Biden uses executive action to tighten gun controls
WASHINGTON — President Joe Biden, pushing his first gun-control measures since taking office, announced a half-dozen executive actions Thursday aimed at addressing a proliferation of gun violence across the nation that he called an “epidemic and an international embarrassment.”
Biden's Thursday announcement delivers on a pledge the president made last month to take what he termed immediate “common-sense steps” to address gun violence, after a series of mass shootings drew renewed attention to the issue. His announcement came the same day as yet another, this one in South Carolina, where five people were killed.
Biden emphasized the scope of the problem: Between the mass killings in Atlanta massage businesses and the Colorado grocery store shooting last month, there were more than 850 additional shootings that killed 250 and injured 500 in the U.S., he said.

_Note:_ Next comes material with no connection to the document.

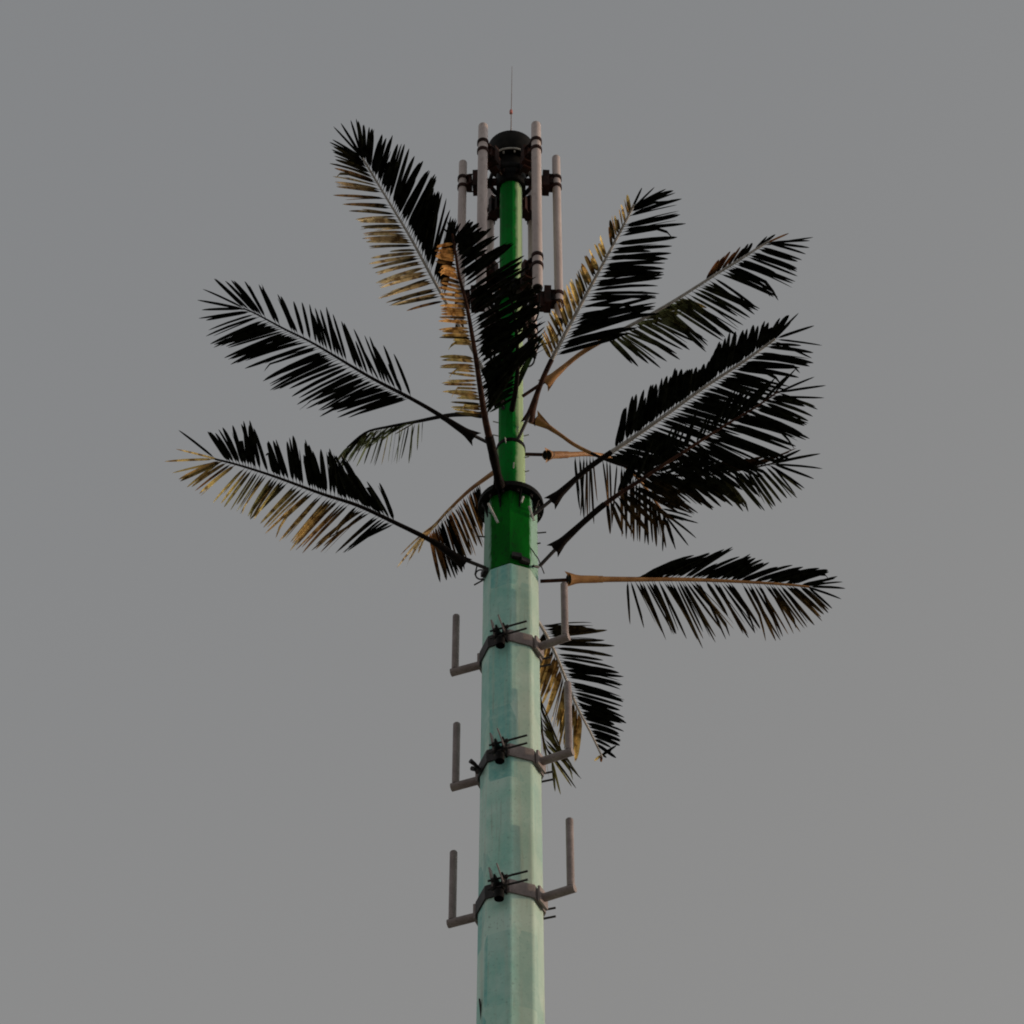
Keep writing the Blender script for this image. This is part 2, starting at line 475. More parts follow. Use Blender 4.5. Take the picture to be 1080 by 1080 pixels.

But Thursday's announcement underscores the limitations of Biden's executive power to act on guns. His orders tighten regulations on homemade guns and provide more resources for gun-violence prevention, but fall far short of the sweeping gun-control agenda he laid out on the campaign trail.
On Thursday, Biden reiterated his urge Congress to act, calling on the Senate to take up House-passed measures closing background check loopholes. He also said Congress should pass the Violence Against Women Act, eliminate legal exemptions for gun manufacturers and ban assault weapons and high-capacity magazines.